§ Dataset content
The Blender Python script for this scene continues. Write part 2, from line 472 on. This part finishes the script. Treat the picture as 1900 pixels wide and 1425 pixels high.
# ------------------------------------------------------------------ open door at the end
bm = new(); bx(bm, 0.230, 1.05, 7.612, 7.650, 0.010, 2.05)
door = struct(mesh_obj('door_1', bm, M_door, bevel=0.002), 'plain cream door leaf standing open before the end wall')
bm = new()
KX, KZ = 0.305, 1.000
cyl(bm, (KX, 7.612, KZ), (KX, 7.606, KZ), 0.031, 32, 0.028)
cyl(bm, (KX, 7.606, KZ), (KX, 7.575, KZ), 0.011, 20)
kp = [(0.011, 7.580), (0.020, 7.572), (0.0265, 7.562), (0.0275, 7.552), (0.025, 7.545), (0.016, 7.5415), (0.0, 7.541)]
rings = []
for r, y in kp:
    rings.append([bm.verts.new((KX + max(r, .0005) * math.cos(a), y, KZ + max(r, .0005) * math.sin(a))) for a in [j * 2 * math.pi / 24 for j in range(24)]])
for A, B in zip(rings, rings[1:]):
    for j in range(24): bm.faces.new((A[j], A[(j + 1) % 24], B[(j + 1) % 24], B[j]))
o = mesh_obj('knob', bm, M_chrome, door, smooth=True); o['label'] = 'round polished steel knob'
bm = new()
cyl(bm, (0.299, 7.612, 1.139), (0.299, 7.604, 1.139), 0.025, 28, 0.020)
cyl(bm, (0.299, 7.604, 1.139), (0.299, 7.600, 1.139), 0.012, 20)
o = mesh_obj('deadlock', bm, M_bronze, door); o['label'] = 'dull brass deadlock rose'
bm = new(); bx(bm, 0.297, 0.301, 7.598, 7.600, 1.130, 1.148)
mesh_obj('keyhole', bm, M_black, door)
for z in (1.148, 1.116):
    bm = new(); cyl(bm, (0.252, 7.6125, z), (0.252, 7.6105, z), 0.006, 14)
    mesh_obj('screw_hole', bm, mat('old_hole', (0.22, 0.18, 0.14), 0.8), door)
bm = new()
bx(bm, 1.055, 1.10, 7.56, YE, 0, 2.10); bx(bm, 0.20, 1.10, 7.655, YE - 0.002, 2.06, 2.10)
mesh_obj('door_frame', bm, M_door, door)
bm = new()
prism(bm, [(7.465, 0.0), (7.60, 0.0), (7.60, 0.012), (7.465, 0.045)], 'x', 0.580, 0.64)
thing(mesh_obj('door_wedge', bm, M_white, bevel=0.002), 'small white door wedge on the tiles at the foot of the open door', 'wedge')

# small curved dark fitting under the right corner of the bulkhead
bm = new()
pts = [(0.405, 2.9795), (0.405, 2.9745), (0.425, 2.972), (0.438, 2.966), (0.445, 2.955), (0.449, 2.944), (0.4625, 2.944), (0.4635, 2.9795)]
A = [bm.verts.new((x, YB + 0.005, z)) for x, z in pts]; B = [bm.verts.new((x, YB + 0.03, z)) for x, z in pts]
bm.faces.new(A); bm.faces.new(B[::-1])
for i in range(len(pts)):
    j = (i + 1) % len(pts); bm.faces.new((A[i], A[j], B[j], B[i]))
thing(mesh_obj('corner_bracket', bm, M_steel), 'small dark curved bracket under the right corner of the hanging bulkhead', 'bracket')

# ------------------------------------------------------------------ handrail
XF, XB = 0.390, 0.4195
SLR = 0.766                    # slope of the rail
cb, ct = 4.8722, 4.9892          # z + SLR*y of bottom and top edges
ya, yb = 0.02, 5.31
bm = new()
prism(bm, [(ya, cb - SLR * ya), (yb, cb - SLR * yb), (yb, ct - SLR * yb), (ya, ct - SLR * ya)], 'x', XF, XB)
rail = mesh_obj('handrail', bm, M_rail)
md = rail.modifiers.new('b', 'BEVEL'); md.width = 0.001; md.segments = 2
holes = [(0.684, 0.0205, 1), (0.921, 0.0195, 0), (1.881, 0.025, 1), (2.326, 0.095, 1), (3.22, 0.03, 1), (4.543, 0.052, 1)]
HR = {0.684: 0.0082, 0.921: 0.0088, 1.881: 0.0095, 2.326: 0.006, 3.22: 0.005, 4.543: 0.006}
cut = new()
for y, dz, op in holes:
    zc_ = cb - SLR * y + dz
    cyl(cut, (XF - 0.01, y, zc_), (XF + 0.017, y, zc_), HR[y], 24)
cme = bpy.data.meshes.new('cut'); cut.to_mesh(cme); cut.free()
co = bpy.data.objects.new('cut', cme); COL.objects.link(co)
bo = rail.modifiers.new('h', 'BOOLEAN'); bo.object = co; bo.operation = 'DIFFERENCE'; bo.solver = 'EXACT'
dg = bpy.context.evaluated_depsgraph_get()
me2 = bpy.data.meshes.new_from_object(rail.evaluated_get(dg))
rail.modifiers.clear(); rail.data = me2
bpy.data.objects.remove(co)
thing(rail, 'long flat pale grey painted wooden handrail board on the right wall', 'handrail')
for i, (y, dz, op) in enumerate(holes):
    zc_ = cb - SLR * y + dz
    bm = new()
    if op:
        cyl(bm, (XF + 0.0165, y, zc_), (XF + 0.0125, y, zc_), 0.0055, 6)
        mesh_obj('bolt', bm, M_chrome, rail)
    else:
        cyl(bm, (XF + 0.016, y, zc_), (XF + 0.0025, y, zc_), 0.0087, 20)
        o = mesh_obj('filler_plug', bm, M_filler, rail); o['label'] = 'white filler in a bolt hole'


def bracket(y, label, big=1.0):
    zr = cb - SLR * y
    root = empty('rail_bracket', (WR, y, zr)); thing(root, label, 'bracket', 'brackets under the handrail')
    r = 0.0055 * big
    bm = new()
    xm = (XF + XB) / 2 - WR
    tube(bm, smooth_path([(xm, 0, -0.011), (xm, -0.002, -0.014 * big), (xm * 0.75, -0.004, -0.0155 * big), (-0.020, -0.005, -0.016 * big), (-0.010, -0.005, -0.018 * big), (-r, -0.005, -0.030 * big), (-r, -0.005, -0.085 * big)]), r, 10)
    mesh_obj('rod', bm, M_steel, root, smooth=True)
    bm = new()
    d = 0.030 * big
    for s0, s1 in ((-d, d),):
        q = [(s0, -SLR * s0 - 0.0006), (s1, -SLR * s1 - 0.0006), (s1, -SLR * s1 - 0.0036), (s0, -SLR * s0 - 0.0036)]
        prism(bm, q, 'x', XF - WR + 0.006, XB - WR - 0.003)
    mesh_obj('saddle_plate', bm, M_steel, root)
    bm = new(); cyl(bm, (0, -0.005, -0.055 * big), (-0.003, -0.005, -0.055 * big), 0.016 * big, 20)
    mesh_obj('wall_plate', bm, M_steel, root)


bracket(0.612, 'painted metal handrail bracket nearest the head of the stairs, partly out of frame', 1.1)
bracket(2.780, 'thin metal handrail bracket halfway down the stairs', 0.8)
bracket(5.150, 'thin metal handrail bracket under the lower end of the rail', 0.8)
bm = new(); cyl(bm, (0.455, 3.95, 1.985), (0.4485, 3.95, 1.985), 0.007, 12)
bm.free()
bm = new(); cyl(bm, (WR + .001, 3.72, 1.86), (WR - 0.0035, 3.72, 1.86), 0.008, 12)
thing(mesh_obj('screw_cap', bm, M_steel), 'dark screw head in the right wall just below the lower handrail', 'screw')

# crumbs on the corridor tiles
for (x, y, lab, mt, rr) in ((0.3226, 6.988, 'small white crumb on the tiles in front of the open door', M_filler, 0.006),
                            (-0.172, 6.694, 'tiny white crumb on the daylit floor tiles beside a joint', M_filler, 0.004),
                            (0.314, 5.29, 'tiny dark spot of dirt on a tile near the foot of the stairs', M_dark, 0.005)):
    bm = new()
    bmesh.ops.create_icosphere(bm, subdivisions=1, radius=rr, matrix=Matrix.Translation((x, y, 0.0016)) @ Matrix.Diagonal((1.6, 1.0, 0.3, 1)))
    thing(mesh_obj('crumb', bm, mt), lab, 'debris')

§ Task directions
Restate word for word only the lines running from the beginning of the data to the line holding "thing(mesh_obj('door_wedge', bm, M_white, bevel=0.002), 'small", both included.

§ Written reply
The Blender Python script for this scene continues. Write part 2, from line 472 on. This part finishes the script. Treat the picture as 1900 pixels wide and 1425 pixels high.
# ------------------------------------------------------------------ open door at the end
bm = new(); bx(bm, 0.230, 1.05, 7.612, 7.650, 0.010, 2.05)
door = struct(mesh_obj('door_1', bm, M_door, bevel=0.002), 'plain cream door leaf standing open before the end wall')
bm = new()
KX, KZ = 0.305, 1.000
cyl(bm, (KX, 7.612, KZ), (KX, 7.606, KZ), 0.031, 32, 0.028)
cyl(bm, (KX, 7.606, KZ), (KX, 7.575, KZ), 0.011, 20)
kp = [(0.011, 7.580), (0.020, 7.572), (0.0265, 7.562), (0.0275, 7.552), (0.025, 7.545), (0.016, 7.5415), (0.0, 7.541)]
rings = []
for r, y in kp:
    rings.append([bm.verts.new((KX + max(r, .0005) * math.cos(a), y, KZ + max(r, .0005) * math.sin(a))) for a in [j * 2 * math.pi / 24 for j in range(24)]])
for A, B in zip(rings, rings[1:]):
    for j in range(24): bm.faces.new((A[j], A[(j + 1) % 24], B[(j + 1) % 24], B[j]))
o = mesh_obj('knob', bm, M_chrome, door, smooth=True); o['label'] = 'round polished steel knob'
bm = new()
cyl(bm, (0.299, 7.612, 1.139), (0.299, 7.604, 1.139), 0.025, 28, 0.020)
cyl(bm, (0.299, 7.604, 1.139), (0.299, 7.600, 1.139), 0.012, 20)
o = mesh_obj('deadlock', bm, M_bronze, door); o['label'] = 'dull brass deadlock rose'
bm = new(); bx(bm, 0.297, 0.301, 7.598, 7.600, 1.130, 1.148)
mesh_obj('keyhole', bm, M_black, door)
for z in (1.148, 1.116):
    bm = new(); cyl(bm, (0.252, 7.6125, z), (0.252, 7.6105, z), 0.006, 14)
    mesh_obj('screw_hole', bm, mat('old_hole', (0.22, 0.18, 0.14), 0.8), door)
bm = new()
bx(bm, 1.055, 1.10, 7.56, YE, 0, 2.10); bx(bm, 0.20, 1.10, 7.655, YE - 0.002, 2.06, 2.10)
mesh_obj('door_frame', bm, M_door, door)
bm = new()
prism(bm, [(7.465, 0.0), (7.60, 0.0), (7.60, 0.012), (7.465, 0.045)], 'x', 0.580, 0.64)
thing(mesh_obj('door_wedge', bm, M_white, bevel=0.002), 'small white door wedge on the tiles at the foot of the open door', 'wedge')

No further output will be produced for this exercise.